Pięć bramek, trafienie Grzegorza Krychowiaka i triumf Sevilli FC - finał Ligi Europy na Stadionie Narodowym w Warszawie przejdzie do historii i długo będzie wspominany. To było fantastyczne widowisko, pełne dramaturgii i niespodziewanych zwrotów akcji. Poruszające było też wystąpienie Unaia Emery'ego, trenera Hiszpanów, na pomeczowej konferencji prasowej.
- Wspominam mojego ojca, który niedawno zmarł. Z tego względu nie było go tutaj. Pamiętam o nim pracując z Sevillą. Teraz idziemy już jednak dalej. Chcemy wykorzystać radość tak bardzo, jak się da. Dziękuję miastu, kibicom. Cieszę się, że mogliśmy ich uszczęśliwić ciężką pracą. Wszystkie nasze spotkania były trudne.

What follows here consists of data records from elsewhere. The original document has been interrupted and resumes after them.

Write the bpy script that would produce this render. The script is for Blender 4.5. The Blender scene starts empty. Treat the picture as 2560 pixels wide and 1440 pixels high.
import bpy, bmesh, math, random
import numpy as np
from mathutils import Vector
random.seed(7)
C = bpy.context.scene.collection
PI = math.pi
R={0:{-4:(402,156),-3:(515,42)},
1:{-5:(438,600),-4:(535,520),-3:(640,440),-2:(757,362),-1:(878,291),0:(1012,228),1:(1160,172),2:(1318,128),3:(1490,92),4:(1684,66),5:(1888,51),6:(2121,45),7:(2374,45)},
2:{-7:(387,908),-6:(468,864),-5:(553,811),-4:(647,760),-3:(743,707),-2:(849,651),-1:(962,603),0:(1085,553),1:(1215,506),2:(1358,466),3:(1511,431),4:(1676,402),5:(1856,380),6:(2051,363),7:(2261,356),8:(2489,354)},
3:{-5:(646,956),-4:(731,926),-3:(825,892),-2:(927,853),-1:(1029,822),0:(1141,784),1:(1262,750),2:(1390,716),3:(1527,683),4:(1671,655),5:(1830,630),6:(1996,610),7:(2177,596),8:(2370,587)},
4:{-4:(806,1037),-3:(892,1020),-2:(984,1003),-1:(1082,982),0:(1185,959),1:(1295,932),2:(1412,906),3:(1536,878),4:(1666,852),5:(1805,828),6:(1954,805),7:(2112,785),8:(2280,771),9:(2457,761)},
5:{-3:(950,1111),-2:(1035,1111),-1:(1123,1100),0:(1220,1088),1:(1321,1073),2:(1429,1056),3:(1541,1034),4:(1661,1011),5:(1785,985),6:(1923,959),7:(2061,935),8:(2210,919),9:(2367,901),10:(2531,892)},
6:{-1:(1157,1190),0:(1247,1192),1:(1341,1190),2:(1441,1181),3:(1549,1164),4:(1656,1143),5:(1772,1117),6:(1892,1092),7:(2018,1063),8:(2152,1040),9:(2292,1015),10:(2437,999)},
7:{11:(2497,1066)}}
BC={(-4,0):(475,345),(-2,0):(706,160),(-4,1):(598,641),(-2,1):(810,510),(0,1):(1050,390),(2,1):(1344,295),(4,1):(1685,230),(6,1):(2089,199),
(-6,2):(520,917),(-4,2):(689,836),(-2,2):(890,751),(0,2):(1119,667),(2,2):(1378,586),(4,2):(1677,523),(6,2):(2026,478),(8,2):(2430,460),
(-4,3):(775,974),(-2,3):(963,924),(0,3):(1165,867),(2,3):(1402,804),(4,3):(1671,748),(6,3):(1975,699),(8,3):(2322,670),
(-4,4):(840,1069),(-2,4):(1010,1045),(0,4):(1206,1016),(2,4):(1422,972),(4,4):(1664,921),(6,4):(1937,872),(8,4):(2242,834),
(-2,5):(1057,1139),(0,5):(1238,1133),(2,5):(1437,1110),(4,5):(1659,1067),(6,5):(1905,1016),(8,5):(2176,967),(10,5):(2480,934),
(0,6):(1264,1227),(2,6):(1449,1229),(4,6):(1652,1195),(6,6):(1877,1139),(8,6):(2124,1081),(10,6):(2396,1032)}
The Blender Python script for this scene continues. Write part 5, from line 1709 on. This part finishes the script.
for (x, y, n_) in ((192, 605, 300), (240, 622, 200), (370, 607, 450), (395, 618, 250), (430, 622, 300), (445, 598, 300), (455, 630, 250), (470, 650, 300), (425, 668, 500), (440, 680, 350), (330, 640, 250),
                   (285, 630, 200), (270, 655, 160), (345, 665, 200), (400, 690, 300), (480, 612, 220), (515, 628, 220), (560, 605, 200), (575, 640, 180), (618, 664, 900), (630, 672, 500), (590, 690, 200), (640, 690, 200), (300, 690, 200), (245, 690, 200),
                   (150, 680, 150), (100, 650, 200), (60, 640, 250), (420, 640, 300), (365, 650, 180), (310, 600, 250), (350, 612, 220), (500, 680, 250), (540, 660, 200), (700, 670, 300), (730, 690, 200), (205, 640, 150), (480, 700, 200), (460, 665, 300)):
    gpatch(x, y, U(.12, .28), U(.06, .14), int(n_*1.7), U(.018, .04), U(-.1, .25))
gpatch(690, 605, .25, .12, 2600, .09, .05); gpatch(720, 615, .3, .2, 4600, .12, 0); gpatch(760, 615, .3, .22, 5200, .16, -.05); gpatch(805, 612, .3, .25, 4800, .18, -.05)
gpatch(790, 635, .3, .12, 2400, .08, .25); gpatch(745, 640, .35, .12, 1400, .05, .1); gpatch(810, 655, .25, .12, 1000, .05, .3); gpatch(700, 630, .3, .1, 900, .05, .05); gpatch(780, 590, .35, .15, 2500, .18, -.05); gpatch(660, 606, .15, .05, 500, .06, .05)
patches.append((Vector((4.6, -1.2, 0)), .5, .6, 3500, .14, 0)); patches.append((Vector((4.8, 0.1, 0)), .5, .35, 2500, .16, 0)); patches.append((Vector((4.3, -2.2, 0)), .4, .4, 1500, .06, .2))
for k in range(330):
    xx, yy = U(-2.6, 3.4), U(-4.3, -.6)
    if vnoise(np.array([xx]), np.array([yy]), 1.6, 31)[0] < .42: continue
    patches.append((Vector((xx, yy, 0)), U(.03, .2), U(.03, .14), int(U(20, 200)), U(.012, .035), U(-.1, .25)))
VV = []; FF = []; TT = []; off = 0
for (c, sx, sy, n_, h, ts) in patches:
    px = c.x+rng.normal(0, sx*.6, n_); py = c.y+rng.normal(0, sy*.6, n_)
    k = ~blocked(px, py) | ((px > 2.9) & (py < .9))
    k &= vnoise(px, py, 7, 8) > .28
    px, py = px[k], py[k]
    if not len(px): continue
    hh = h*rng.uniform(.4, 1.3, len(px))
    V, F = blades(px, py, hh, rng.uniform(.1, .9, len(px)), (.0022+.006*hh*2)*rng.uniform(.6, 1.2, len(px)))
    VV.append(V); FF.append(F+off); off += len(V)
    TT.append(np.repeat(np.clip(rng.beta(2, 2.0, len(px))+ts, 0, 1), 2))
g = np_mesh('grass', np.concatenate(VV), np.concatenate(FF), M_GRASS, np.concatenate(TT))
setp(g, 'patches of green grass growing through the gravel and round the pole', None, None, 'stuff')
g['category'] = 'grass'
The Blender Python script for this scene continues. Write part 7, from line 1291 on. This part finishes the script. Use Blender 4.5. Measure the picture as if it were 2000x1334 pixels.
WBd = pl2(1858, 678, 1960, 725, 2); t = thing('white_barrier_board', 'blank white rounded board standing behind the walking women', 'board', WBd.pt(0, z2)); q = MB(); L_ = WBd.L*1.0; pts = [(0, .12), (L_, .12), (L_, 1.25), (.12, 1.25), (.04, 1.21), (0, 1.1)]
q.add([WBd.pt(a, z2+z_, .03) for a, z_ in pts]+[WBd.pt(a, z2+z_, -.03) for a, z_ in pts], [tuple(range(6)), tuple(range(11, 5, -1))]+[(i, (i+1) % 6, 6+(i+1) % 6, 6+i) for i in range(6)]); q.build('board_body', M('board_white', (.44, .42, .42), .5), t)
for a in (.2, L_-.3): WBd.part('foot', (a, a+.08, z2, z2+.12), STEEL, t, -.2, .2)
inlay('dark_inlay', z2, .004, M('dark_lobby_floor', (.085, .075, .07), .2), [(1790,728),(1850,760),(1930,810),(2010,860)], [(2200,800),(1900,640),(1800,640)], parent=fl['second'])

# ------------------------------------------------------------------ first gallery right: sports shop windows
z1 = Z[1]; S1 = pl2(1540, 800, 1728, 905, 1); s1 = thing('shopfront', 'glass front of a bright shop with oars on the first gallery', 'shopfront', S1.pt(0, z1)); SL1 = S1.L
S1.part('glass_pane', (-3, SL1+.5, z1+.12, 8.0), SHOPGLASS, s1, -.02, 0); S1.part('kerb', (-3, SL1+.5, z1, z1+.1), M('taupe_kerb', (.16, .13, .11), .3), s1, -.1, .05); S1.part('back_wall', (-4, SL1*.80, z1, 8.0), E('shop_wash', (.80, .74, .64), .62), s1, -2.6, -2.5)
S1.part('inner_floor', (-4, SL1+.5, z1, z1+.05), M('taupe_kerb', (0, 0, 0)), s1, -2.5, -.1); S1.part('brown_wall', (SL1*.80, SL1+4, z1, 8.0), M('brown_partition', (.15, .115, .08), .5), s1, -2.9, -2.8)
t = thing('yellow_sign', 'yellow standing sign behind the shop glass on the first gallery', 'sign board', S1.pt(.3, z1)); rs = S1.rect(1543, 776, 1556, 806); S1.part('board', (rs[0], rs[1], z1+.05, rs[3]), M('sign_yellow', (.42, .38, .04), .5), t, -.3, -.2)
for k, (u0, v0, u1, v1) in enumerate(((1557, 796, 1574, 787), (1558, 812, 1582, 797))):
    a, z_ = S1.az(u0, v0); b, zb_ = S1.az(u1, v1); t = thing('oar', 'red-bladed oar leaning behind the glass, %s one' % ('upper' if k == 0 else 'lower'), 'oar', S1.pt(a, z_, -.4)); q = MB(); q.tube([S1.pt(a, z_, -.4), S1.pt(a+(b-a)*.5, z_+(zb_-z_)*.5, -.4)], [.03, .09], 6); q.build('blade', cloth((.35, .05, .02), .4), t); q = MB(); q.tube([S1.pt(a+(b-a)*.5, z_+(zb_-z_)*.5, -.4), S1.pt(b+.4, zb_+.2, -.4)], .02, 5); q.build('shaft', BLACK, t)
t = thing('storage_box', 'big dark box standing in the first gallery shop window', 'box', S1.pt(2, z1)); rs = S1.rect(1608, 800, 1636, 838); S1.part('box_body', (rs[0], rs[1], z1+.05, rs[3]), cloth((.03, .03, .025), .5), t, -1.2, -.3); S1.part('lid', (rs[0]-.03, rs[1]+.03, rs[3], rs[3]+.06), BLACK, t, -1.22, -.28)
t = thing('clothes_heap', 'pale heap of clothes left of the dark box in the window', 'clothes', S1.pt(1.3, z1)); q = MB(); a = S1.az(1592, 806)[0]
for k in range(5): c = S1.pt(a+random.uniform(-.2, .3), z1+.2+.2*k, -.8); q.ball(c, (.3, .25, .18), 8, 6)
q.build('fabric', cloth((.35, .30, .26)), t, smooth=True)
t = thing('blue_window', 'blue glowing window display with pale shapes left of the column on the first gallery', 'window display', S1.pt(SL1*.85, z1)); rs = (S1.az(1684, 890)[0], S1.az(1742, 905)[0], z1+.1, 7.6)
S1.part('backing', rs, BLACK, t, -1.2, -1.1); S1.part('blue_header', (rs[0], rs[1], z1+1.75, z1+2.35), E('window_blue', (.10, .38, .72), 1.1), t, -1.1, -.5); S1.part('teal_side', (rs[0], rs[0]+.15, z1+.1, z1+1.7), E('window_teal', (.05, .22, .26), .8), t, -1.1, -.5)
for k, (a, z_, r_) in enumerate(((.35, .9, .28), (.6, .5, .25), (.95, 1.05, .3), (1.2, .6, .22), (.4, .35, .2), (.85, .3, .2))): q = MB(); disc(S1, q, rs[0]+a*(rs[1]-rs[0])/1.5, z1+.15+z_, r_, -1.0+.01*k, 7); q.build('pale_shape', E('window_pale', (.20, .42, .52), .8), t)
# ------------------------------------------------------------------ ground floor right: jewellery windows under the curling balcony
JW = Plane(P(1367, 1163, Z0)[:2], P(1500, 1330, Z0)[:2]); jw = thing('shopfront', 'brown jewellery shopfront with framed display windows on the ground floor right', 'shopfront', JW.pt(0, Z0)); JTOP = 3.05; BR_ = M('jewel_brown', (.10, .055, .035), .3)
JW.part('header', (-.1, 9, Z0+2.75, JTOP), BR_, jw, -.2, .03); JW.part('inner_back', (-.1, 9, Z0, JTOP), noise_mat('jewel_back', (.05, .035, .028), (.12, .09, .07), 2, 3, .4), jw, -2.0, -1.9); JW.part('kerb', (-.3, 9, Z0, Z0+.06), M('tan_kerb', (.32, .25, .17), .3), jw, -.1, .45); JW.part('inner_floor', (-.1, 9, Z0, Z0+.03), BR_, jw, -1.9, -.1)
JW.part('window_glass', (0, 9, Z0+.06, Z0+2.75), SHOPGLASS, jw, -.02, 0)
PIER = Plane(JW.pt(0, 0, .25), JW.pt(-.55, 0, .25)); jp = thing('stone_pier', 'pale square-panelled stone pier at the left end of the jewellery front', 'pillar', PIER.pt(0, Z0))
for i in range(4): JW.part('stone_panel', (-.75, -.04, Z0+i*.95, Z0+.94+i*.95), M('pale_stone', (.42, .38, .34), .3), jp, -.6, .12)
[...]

Przy okazji muszę pogratulować Dnipro i wszystkim kibicom z Ukrainy. Dnipro zagrało fantastyczny mecz. Byli bardzo trudnym przeciwnikiem. Z głębi składam im gratulacje. Wyrazy uznania za ich ciężką pracę - rozpoczął szkoleniowiec.
- Nie chcę w tym momencie mówić o przyszłości. Dawno temu nauczyłem się czegoś - trzeba żyć chwilą, a nie myśleć o przyszłości. Na razie cieszymy się tym, co się dzieje. Na naszych barkach spoczywa ogromna odpowiedzialność, wiele od siebie wymagamy - kontynuował odpowiadając na kolejne pytania.
Emery: Ciężko pracowaliśmy na ten sukces
Źródło: TVP S.A.
Unai Emery wyjawił też genezę sukcesu Sevilli. - Myślę, że Sevilla pokazała, że jesteśmy klubem bardzo wymagającym, bo chcemy grać coraz lepiej. Rozwijamy się cały czas. To jest możliwe dzięki pewnym cechom tego klubu, bardzo wyjątkowym. Mam wrażenie, że wszyscy gracze są zdeterminowani, żeby się rozwijać. Dopóki jesteśmy w tym klubie, wszyscy piłkarze pracują nad tym, żeby być coraz lepszymi.